*Information supplied*

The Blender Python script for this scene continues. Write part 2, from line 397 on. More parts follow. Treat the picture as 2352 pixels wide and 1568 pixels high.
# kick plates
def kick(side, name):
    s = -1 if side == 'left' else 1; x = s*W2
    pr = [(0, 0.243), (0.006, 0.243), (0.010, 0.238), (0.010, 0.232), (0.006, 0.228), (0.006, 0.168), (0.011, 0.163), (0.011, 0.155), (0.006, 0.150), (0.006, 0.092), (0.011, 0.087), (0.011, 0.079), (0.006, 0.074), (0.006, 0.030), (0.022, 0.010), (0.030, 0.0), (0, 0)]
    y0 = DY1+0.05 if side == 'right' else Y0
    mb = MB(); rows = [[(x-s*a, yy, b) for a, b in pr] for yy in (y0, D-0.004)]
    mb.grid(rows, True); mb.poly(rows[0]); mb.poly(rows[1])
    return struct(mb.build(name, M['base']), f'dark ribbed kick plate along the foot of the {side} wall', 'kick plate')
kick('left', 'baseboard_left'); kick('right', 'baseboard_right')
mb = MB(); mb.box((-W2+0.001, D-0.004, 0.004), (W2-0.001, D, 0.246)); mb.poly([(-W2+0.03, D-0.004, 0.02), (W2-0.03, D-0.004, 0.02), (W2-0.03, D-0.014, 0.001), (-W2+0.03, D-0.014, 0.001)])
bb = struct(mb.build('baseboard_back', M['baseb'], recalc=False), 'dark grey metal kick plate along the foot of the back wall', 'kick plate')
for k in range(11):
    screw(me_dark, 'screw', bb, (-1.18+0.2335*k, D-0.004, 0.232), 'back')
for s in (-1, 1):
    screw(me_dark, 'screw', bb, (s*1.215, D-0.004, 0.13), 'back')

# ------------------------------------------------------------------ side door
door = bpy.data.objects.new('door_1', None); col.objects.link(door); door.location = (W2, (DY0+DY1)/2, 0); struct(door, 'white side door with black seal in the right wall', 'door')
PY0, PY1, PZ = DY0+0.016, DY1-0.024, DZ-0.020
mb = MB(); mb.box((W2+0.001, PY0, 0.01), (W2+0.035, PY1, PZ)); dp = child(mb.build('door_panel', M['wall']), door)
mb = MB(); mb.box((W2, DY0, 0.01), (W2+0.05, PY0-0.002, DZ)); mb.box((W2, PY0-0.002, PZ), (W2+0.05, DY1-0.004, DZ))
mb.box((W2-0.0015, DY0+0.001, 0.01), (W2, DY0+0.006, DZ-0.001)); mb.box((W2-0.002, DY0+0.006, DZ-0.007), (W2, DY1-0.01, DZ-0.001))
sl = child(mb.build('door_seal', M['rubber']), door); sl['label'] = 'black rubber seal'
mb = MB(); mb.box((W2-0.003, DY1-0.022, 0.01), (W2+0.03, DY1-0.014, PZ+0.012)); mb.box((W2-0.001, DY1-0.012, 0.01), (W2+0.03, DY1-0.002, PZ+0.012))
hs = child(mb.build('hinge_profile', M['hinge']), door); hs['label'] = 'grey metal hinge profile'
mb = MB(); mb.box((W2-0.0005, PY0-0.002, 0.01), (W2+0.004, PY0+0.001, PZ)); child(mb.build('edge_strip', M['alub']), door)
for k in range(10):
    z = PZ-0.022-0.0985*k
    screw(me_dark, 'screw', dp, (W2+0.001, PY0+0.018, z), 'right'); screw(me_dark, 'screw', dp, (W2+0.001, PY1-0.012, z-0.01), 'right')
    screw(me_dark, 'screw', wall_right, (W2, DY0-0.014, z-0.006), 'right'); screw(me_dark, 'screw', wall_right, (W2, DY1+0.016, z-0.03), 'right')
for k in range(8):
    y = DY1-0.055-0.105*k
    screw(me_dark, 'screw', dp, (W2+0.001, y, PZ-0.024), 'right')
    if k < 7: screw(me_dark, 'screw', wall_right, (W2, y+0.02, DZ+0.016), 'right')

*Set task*
Return the listing above in its exact form.

*Answer to the task*
The Blender Python script for this scene continues. Write part 2, from line 397 on. More parts follow. Treat the picture as 2352 pixels wide and 1568 pixels high.
# kick plates
def kick(side, name):
    s = -1 if side == 'left' else 1; x = s*W2
    pr = [(0, 0.243), (0.006, 0.243), (0.010, 0.238), (0.010, 0.232), (0.006, 0.228), (0.006, 0.168), (0.011, 0.163), (0.011, 0.155), (0.006, 0.150), (0.006, 0.092), (0.011, 0.087), (0.011, 0.079), (0.006, 0.074), (0.006, 0.030), (0.022, 0.010), (0.030, 0.0), (0, 0)]
    y0 = DY1+0.05 if side == 'right' else Y0
    mb = MB(); rows = [[(x-s*a, yy, b) for a, b in pr] for yy in (y0, D-0.004)]
    mb.grid(rows, True); mb.poly(rows[0]); mb.poly(rows[1])
    return struct(mb.build(name, M['base']), f'dark ribbed kick plate along the foot of the {side} wall', 'kick plate')
kick('left', 'baseboard_left'); kick('right', 'baseboard_right')
mb = MB(); mb.box((-W2+0.001, D-0.004, 0.004), (W2-0.001, D, 0.246)); mb.poly([(-W2+0.03, D-0.004, 0.02), (W2-0.03, D-0.004, 0.02), (W2-0.03, D-0.014, 0.001), (-W2+0.03, D-0.014, 0.001)])
bb = struct(mb.build('baseboard_back', M['baseb'], recalc=False), 'dark grey metal kick plate along the foot of the back wall', 'kick plate')
for k in range(11):
    screw(me_dark, 'screw', bb, (-1.18+0.2335*k, D-0.004, 0.232), 'back')
for s in (-1, 1):
    screw(me_dark, 'screw', bb, (s*1.215, D-0.004, 0.13), 'back')

# ------------------------------------------------------------------ side door
door = bpy.data.objects.new('door_1', None); col.objects.link(door); door.location = (W2, (DY0+DY1)/2, 0); struct(door, 'white side door with black seal in the right wall', 'door')
PY0, PY1, PZ = DY0+0.016, DY1-0.024, DZ-0.020
mb = MB(); mb.box((W2+0.001, PY0, 0.01), (W2+0.035, PY1, PZ)); dp = child(mb.build('door_panel', M['wall']), door)
mb = MB(); mb.box((W2, DY0, 0.01), (W2+0.05, PY0-0.002, DZ)); mb.box((W2, PY0-0.002, PZ), (W2+0.05, DY1-0.004, DZ))
mb.box((W2-0.0015, DY0+0.001, 0.01), (W2, DY0+0.006, DZ-0.001)); mb.box((W2-0.002, DY0+0.006, DZ-0.007), (W2, DY1-0.01, DZ-0.001))
sl = child(mb.build('door_seal', M['rubber']), door); sl['label'] = 'black rubber seal'
mb = MB(); mb.box((W2-0.003, DY1-0.022, 0.01), (W2+0.03, DY1-0.014, PZ+0.012)); mb.box((W2-0.001, DY1-0.012, 0.01), (W2+0.03, DY1-0.002, PZ+0.012))
hs = child(mb.build('hinge_profile', M['hinge']), door); hs['label'] = 'grey metal hinge profile'
mb = MB(); mb.box((W2-0.0005, PY0-0.002, 0.01), (W2+0.004, PY0+0.001, PZ)); child(mb.build('edge_strip', M['alub']), door)
for k in range(10):
    z = PZ-0.022-0.0985*k
    screw(me_dark, 'screw', dp, (W2+0.001, PY0+0.018, z), 'right'); screw(me_dark, 'screw', dp, (W2+0.001, PY1-0.012, z-0.01), 'right')
    screw(me_dark, 'screw', wall_right, (W2, DY0-0.014, z-0.006), 'right'); screw(me_dark, 'screw', wall_right, (W2, DY1+0.016, z-0.03), 'right')
for k in range(8):
    y = DY1-0.055-0.105*k
    screw(me_dark, 'screw', dp, (W2+0.001, y, PZ-0.024), 'right')
    if k < 7: screw(me_dark, 'screw', wall_right, (W2, y+0.02, DZ+0.016), 'right')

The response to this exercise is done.